O sıralar Amerika’da idim. Hidayet’in ve Mehmet Okur’un maçlarını hiç sektirmeden izlerdim. Onlar Boston’a geldikleri zaman tribünler oradaki Türkler ve Türk talebelerle dolardı. Eminim o çocuklar hiçbir maçlarında yalnızlık hissetmediler. Hangi şehre gitseler tribünlerde kendilerini alkışlayan, motive eden vatandaşlarını gördüler.
Nasıl Dr. Mehmet Öz’ü televizyonda görünce herşeyi ile “bravo” diyebiliyorsak sporcularımızda da aynı duyguyu yaşıyoruz.
Gönül keşke Hollywood’da da Türk sanatçıları olsa da gururlansak diye iç geçiriyoruz.
Bunları niye yazıyorum.
Son günlerde benim açımdan iki önemli olay oldu. Belki geç ama Amerika’daki Türk Doktoru Hande Penbe’nin buluşlarını tesadüfen okudum. İki önemli buluş ki tıp sahasında çığır açacak çalışmalar. Onu haftalık bültenimde okuyucularımla paylaştım.
İkincisi bu hafta içinde “Kimyasal Silahların Yasaklanması Örgütü’ne bu yılın Nobel barış ödülü verildi. Bu nedenle yapılan töreni CNN’de izledim. Arkasından CNN’nin ödülü teşkilat adına alan başkanı ile yapılan ve ses getiren dinleyicilerle dolu bir salonda ki söyleşiyi izledim.
Ne alaka demeyesiniz diye sebebini hemen yazayım. Teşkilatın başkanı Türk Büyükelçilerimizden Ahmet Üzümcü idi. Onun döneminde ve onun başkanlığındaki aktivitelerinden kaynaklanan başarının ödülünü de Ahmet Üzümcü aldı. Söylemek istediğim, CNN’in baştan sona müteaddit defalar verdiği ve CNN’in en önemli anchorlarından Jonathan Mann’ın yaptığı mülâkatta Üzümcü duruşu, bilgisi, egosu ve veciz İngilizcesi ile göğsümü kabarttı. Benim sözlerim bir yana ama seçkin seyircilerin uzun uzun alkışlamaları da ayrı bir sevinç idi.
Tebrikler Ahmet Üzümcü.
Şimdi gelelim bunları niye yazıyorumun açıklamasına.

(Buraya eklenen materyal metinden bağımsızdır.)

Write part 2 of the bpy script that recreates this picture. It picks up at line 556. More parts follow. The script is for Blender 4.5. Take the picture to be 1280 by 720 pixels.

Hergün gazete sayfalarını ve ekranları ciğeri beş kuruş etmeyen birtakım insanların rezillikleri ile dolduran ve toplumu maalesef geri götüren medyamız…
Niye bu tür göğsümüzü kabartan nadir olaylara yer ayırmaz ve toplumu bu yönde motive etmez.
Anlayamadığım nokta bu.
Kalite kaliteyi getirir.
Kaliteli iş isteyen patron kaliteli adam kullanır.
Medyanın mayası bu olunca da sonuç işte bu olur.